Я вполне отдаю себе отчет в том, что рассуждаю скорее как барствующий эстет. И если бы я тут жил, наверное, уехал бы первым же поездом. Когда я рассказываю басню про этого лучника, то говорю об очень специфической модели жизни. А на простых людях, действительно, отражается все — и кризис в том числе. Другое дело, что иногда получаются очень забавные ситуации: вместо того чтобы опустить руки, человек делает в десять раз больше. Вот сейчас выяснилось, что на «Аквариум» просто колоссальный спрос. Нас просто рвут на части! Такого никогда не было. Мы отыграли десять концертов за один только месяц. Плюс — два концерта в Токио.
— Несмотря на нашу печальную действительность, не хочется уезжать отсюда: думается, что за границей жизнь окажется достаточно пресной и ленивой.
— О-о, мы понимаем друг друга! Мой совет: не жить нигде. Дом — это то место, где лежат вещи. А ты сам перемещаешься где угодно и как угодно. Что касается опять же политической ситуации, то у меня в голове все время стоит фраза Лао Цзы: истинный правитель должен сделать желудки своих подданных полными, а сердца пустыми.
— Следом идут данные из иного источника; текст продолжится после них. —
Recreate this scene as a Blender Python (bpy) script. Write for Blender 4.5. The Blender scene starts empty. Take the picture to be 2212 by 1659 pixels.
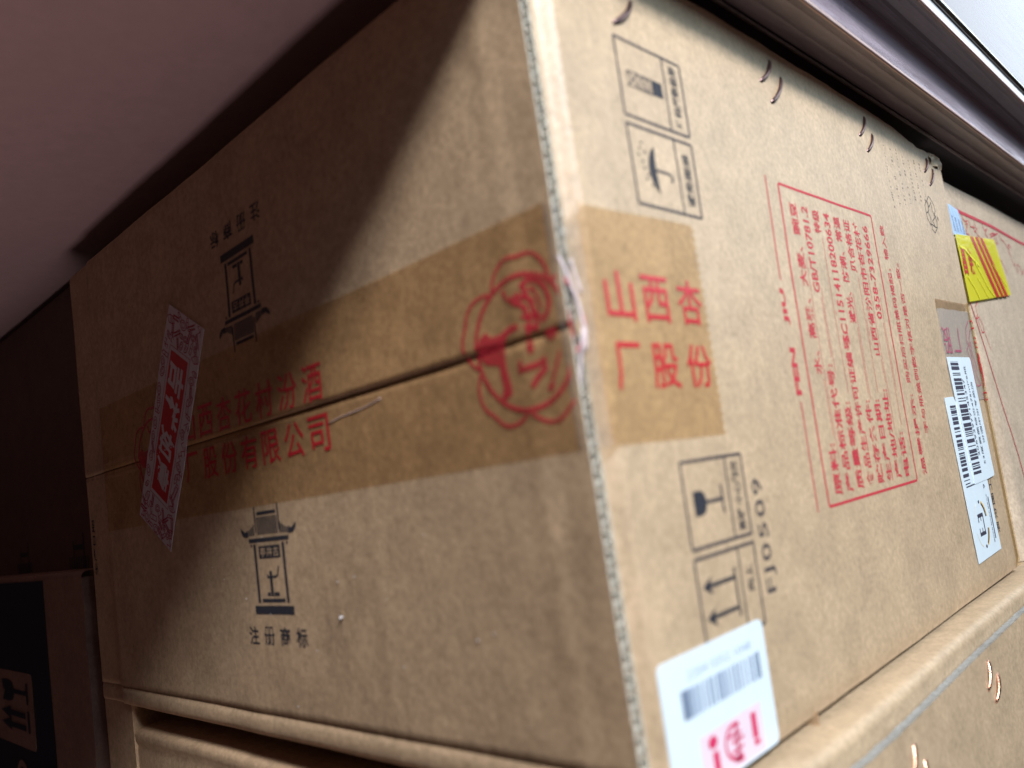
import bpy, math, random
from mathutils import Vector, Matrix, noise
from mathutils.geometry import tessellate_polygon

# ------------------------------------------------------------------ camera, world, lights, exposure
SC = bpy.context.scene
COL = SC.collection
CAM_C = Vector((0.1165431, -0.14578654, -0.03380876))
cam_d = bpy.data.cameras.new("camera")
cam = bpy.data.objects.new("camera", cam_d)
COL.objects.link(cam)
cam.matrix_world = Matrix((
    (0.70503857, 0.18705506, 0.68405484, CAM_C.x),
    (0.69420378, 0.01507343, -0.71962067, CAM_C.y),
    (-0.14491974, 0.98223378, -0.11922698, CAM_C.z),
    (0, 0, 0, 1)))
cam_d.sensor_width = 36.0
cam_d.lens = 36.0 * 1742.5465 / 2212.0
cam_d.clip_start = 0.01
cam_d.clip_end = 50
cam_d.dof.use_dof = True
cam_d.dof.focus_distance = 0.385
cam_d.dof.aperture_fstop = 7.9
SC.camera = cam

world = bpy.data.worlds.new("World")
SC.world = world
world.use_nodes = True
bg = world.node_tree.nodes["Background"]
bg.inputs[0].default_value = (1.0, 0.66, 0.62, 1)
bg.inputs[1].default_value = 0.014


def area(name, loc, target, sx, sy, watts, col):
    d = bpy.data.lights.new(name, 'AREA')
    d.shape = 'RECTANGLE'
    d.size, d.size_y = sx, sy
    d.energy = watts
    d.color = col
    o = bpy.data.objects.new(name, d)
    COL.objects.link(o)
    o.location = loc
    o.rotation_euler = (Vector(target) - Vector(loc)).to_track_quat('-Z', 'Y').to_euler()
    return o


area("key_daylight", (0.86, -0.39, 0.820), (0, 0, 0.05), 0.21, 0.21, 27.5, (0.97, 0.96, 1.0))
area("open_sky_daylight", (0.62, 0.00, 0.44), (0, 0.04, 0.08), 0.26, 0.26, 3.0, (0.56, 0.80, 1.0))
area("street_daylight", (1.15, 2.7, 1.25), (0, 0.25, 0.05), 2.0, 1.3, 25, (0.76, 0.90, 1.0))
area("ground_bounce", (0.12, -0.07, -1.20), (-0.10, -0.07, 0.10), 0.5, 0.5, 3.2, (1.0, 0.69, 0.68))

SC.view_settings.view_transform = 'Standard'
SC.view_settings.look = 'None'
SC.view_settings.exposure = 0.0
SC.view_settings.gamma = 1.0
SC.render.engine = 'CYCLES'
SC.cycles.max_bounces = 8
SC.cycles.transparent_max_bounces = 16
SC.cycles.use_denoising = True

random.seed(7)


# ------------------------------------------------------------------ materials
def new_mat(name):
    m = bpy.data.materials.new(name)
    m.use_nodes = True
    nt = m.node_tree
    return m, nt, nt.nodes["Principled BSDF"], nt.nodes["Material Output"]


def nd(nt, kind, **kw):
    n = nt.nodes.new(kind)
    for k, v in kw.items():
        setattr(n, k, v)
    return n


def noise_node(nt, vec, scale, detail=4, rough=0.55):
    n = nd(nt, 'ShaderNodeTexNoise')
    n.inputs['Scale'].default_value = scale
    n.inputs['Detail'].default_value = detail
    n.inputs['Roughness'].default_value = rough
    nt.links.new(vec, n.inputs['Vector'])
    return n.outputs['Fac']


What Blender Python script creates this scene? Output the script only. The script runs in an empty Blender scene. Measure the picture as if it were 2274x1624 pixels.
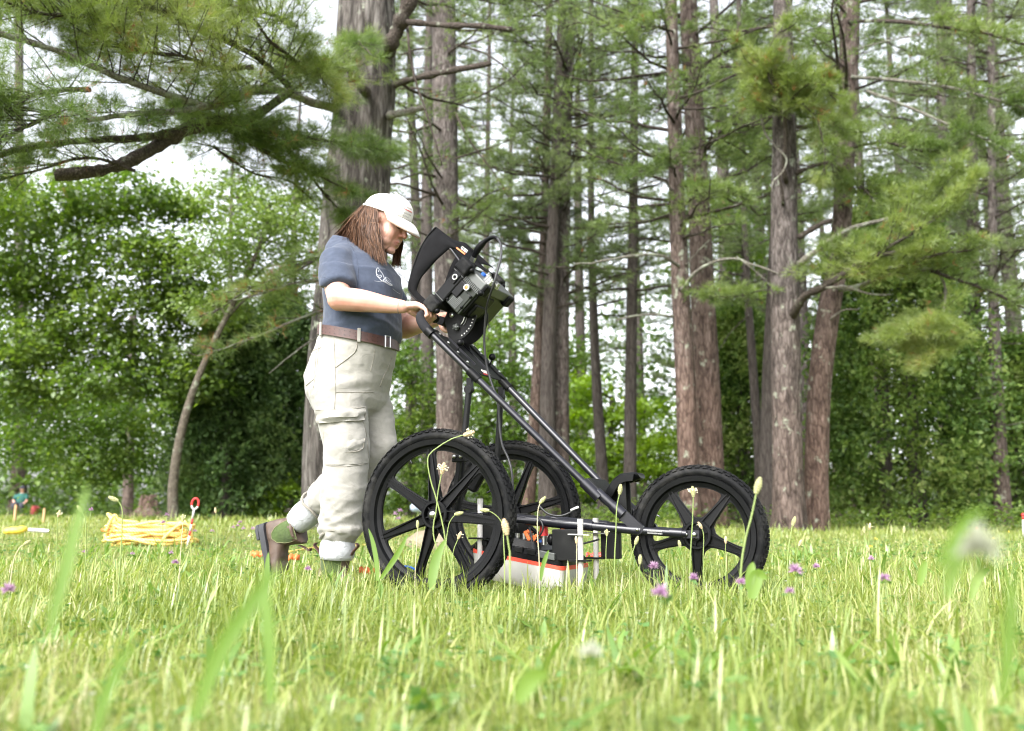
import bpy, bmesh, math, random
import numpy as np
from mathutils import Vector, Matrix, Euler, noise as mnoise
from mathutils.bvhtree import BVHTree

SC = bpy.context.scene
COL = SC.collection
R = math.radians

# ------------------------------------------------------------------ camera
CAM_H, PITCH, FPX = 0.325, R(8.44), 2210.0
cam_d = bpy.data.cameras.new('camera')
cam = bpy.data.objects.new('camera', cam_d)
COL.objects.link(cam)
cam.location = (0, 0, CAM_H)
cam.rotation_euler = (R(90) + PITCH, 0, 0)
cam_d.sensor_width = 36.0
cam_d.lens = 36.0 * FPX / 2273.0
cam_d.clip_start = 0.05
cam_d.clip_end = 600
cam_d.dof.use_dof = True
cam_d.dof.focus_distance = 3.95
cam_d.dof.aperture_fstop = 2.8
SC.camera = cam

# ------------------------------------------------------------------ sky, sun, exposure
SUN_EL, SUN_AZ = R(46), R(212)      # azimuth clockwise from +Y: high, behind the camera and to its left
wd = bpy.data.worlds.new('World')
SC.world = wd
wd.use_nodes = True
wn = wd.node_tree.nodes
wl = wd.node_tree.links
wn.clear()
sky = wn.new('ShaderNodeTexSky')
sky.sky_type = 'NISHITA'
sky.sun_disc = False
sky.sun_elevation = SUN_EL
sky.sun_rotation = SUN_AZ
sky.air_density = 1.0
sky.dust_density = 4.0
bw = wn.new('ShaderNodeRGBToBW')
mixw = wn.new('ShaderNodeMixRGB')
mixw.inputs[0].default_value = 0.86          # overcast: cloud takes most of the blue out
wl.new(sky.outputs[0], bw.inputs[0])
wl.new(sky.outputs[0], mixw.inputs[1])
wl.new(bw.outputs[0], mixw.inputs[2])
cloud = wn.new('ShaderNodeMixRGB')           # a bright even cloud sheet: thicker light than the clear sky would give
cloud.blend_type = 'MULTIPLY'
cloud.inputs[0].default_value = 1.0
cloud.inputs[2].default_value = (1.9, 1.9, 1.93, 1)
bg = wn.new('ShaderNodeBackground')
bg.inputs[1].default_value = 0.15
wl.new(mixw.outputs[0], cloud.inputs[1])
wl.new(cloud.outputs[0], bg.inputs[0])
wo = wn.new('ShaderNodeOutputWorld')
wl.new(bg.outputs[0], wo.inputs[0])

sun_d = bpy.data.lights.new('sun', 'SUN')
sun_d.energy = 1.1
sun_d.angle = R(24)
sun_d.color = (1.0, 0.96, 0.9)
sun = bpy.data.objects.new('sun', sun_d)
COL.objects.link(sun)
sdir = Vector((math.sin(SUN_AZ) * math.cos(SUN_EL), math.cos(SUN_AZ) * math.cos(SUN_EL), math.sin(SUN_EL)))
sun.rotation_euler = sdir.to_track_quat('Z', 'Y').to_euler()
sun.location = (0, 0, 40)

SC.view_settings.view_transform = 'Standard'
SC.view_settings.look = 'None'
SC.view_settings.exposure = 1.5
SC.view_settings.gamma = 1.0
SC.view_settings.use_curve_mapping = False
SC.render.engine = 'CYCLES'
SC.cycles.use_denoising = True
SC.cycles.max_bounces = 8
SC.cycles.diffuse_bounces = 5
SC.cycles.glossy_bounces = 3
SC.cycles.transmission_bounces = 4
SC.cycles.transparent_max_bounces = 4
SC.cycles.filter_width = 1.1
SC.cycles.use_adaptive_sampling = True
SC.cycles.adaptive_threshold = 0.015

# ------------------------------------------------------------------ measuring helpers
_f = np.array([0, math.cos(PITCH), math.sin(PITCH)])
_u = np.array([0, -math.sin(PITCH), math.cos(PITCH)])
_r = np.array([1.0, 0, 0])
_C = np.array([0, 0, CAM_H])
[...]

Я в детстве бился об эту фразу как об скалу — не мог ее понять. Но сейчас, кажется, начинаю постигать. С этой точки зрения у нас истинных правителей, конечно, нет: сердца у людей все время полные, а желудки — полупустые.
— Помнится, история «Аквариума» закончилась еще в 1992 году.
— Знаете, у нас, как и у пленумов ЦК, разные созывы. Тот «Аквариум» был создан для борьбы или счастья — не знаю точно, в общем, для жизни в советское время. Это была идеально мобильная группа с идеально мобильными инструментами, чтобы в течение двадцати секунд их можно было собрать и свалить, прежде чем менты взломают дверь. Потом, когда совок кончился и эта же группа начала весело играть все стадионы, которые только есть в России, появилось ощущение легкой нелепости, что, мол, мы созданы немножко для другого. Поэтому тот «Аквариум» и закончился: он выполнил свою миссию. Позже мы года полтора ездили с программой неожиданно русских песен — с «Русским альбомом». Затем играли с Александром Ляпиным. Но эта группа тоже полностью исполнила свою миссию и опять была бесцеременно мною распущена. Правда, многие тогда обиделись. И я в течение полугода объяснял, что мы, начав играть слишком хорошо, стали такими тихими, консерваторскими. Но это был уже не «Аквариум». То есть степень свободы была нами потеряна. Правда, многие так ничего и не поняли. Но они доверились мне, поскольку я сказал: «Я ухожу» (смеется). И теперешний состав — это уже третий созыв. Мы собрались в сентябре прошлого года и с тех пор не расстаемся. И чем дальше играем, тем интереснее.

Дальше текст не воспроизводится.